Dialogue : Roger PENROSE and SATO Humitaka

Tilings and ESCHER

SH: Lastly, I would like you to speak about your "tiling," and perhaps also about M.C. ESCHER and aesthetic issues.

RP: Well, I should explain first of all that my father's father was a professional artist. He was a portrait painter, very representational, and came from a strict Quaker family. My father was one of four brothers, and they were all very capable, artistically; he used to do pen-and-ink drawings, and painted in oils. One of his brothers became quite a well-known artist; he was a surrealist painter and knew people like PICASSO and Max ERNST. So I suppose there is something of an artistic background in my family.

But as for the tilings, I used to doodle just for fun, designing patterns which would repeat-complicated things, different shapes that would make formal repeating patterns. One needed many of them before they would repeat. I was also interested in hierarchical structures, in which the pattern would appear at a larger scale. This was just playing around-there wasn't a feeling that this was science or anything.

One thing that must have been influential, although I didn't know it at the time, was a book my father had of KEPLER's works. Among these was a picture with many tiling patterns, some of them involving pentagons. I hadn't been thinking about them particularly, but it must have created the feeling that maybe pentagons were things that one could use for interesting designs. So I suppose that had some influence on me.

Then somebody wrote me a letter from a university in London, which has as a logo a pentagon subdivided into six other pentagons-one in the middle and five around. And I wondered what happens if one iterates that many times. One gets gaps and one has to think of ways to fill in the gaps. There's also a Japanese artist....

SH: ANNO Mitsumasa?

RP: Yes, he did something very similar-deciding how to fill the gaps. One can produce pentagons in a kind of hierarchical scheme, but there are always spaces between them. And when these spaces get big, one has to think about what to put in the spaces and make a choice whether to do it one way around or the other way. He did it the other way around, which was unfortunate, as that doesn't work so well. The other way, which I was doing, actually enables one to develop these things.

The story gets somewhat complicated, but I produced a non-repeating pattern with pentagons, and then somewhat later realized one could force these patterns into a kind of jigsaw puzzle. If one modified the shapes of the pieces a little, then one could assemble them in this way. And this led to six different shapes, which would force one into a non-repeating pattern.

Simon KOCHEN, who was visiting the Mathematical Institute in Oxford from Princeton, reminded me of Raphael ROBINSON, who had a set of six tiles that would tile a plane in a non-periodic way. He also mentioned that ROBINSON tried to keep his numbers down to a minimum. He had this non-periodic tiling based on squares-with modifications, but basically squares-and he had six different tiles to force non-periodicity. When I saw this again, I knew I could do better: my tiles were also six, but there was a redundancy; one could glue two pieces together and get it down to five. This was something of an improvement over what he had, but then I started thinking about it even more. And I realized one could get it down to two. But it's hard to give a simple explanation for why or where they came from.
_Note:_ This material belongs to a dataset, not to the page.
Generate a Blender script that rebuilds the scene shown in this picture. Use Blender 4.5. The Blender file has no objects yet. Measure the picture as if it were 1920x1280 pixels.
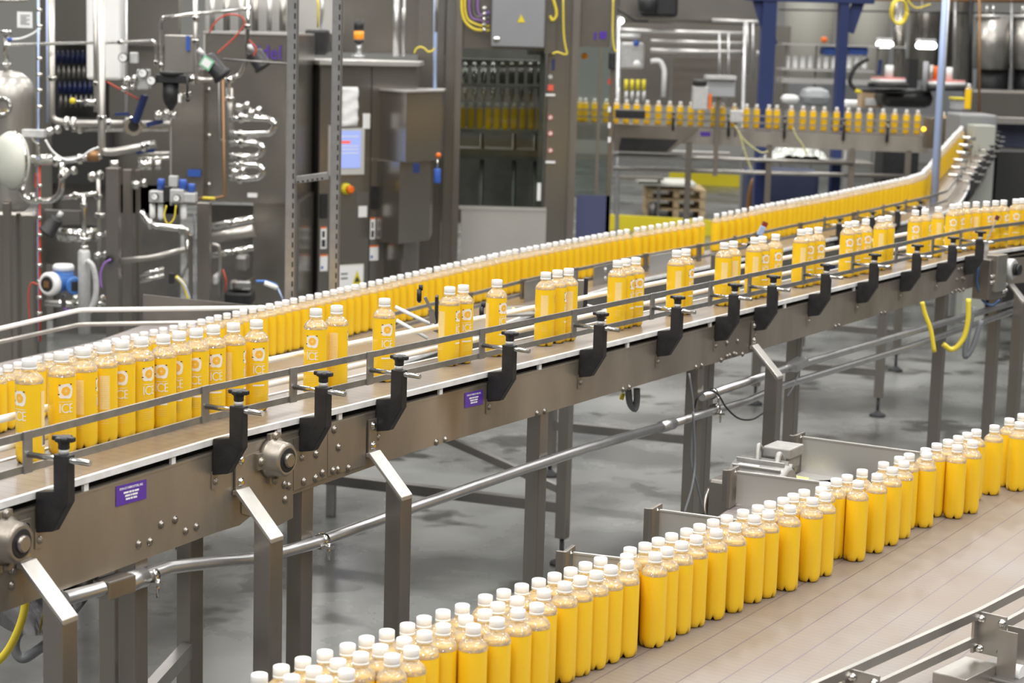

The connection with ESCHER was different. Unfortunately, ESCHER never saw these tiles, because he died too soon. I'm sure he would have done wonderful things with them. When I was in my first year as a research student in Cambridge, I went to the International Congress of Mathematicians in Amsterdam and I saw a brochure of something that looked very strange to me. It was the catalog of an exhibition of ESCHER's work in a museum in Amsterdam, and I went to see it. I had never heard of ESCHER before. I became fascinated and tried to develop paradoxical designs.

Eventually I produced the "tribar"-which this triangle ["three-worlds triangle"] on the front of this book, The Large, the Small and the Human Mind, [Cambridge University Press, 1997] is based on-and I showed it to my father, who then started to produce all sorts other impossible buildings and things. He eventually produced this staircase, which goes around and around. We then wrote this into a paper and sent a copy to ESCHER, because he had really started us off thinking about these things. Yet the specific things that we had, he didn't-he hadn't seen before-after which he developed the staircase into "Ascending and Descending", one of his most famous works. And , which was based on our triangle.

On a later occasion, I actually visited ESCHER and showed him some of my tilings, which were not the non-periodic ones but other ones that were still quite complicated. Subsequently, the very last picture he ever produced, as far as I know, was based on this type of arrangement I had shown him. So that was an independent connection with ESCHER: impossible objects and those particular tiles. It's rather sad that he didn't live a bit longer to see the non-periodic ones.

[This dialogue took place in Kyoto on April 10, 1998.]
Sir Roger PENROSE
Born in 1931. Professor at Oxford University.

SATO Humitaka
Born in 1938. Professor at Kyoto University.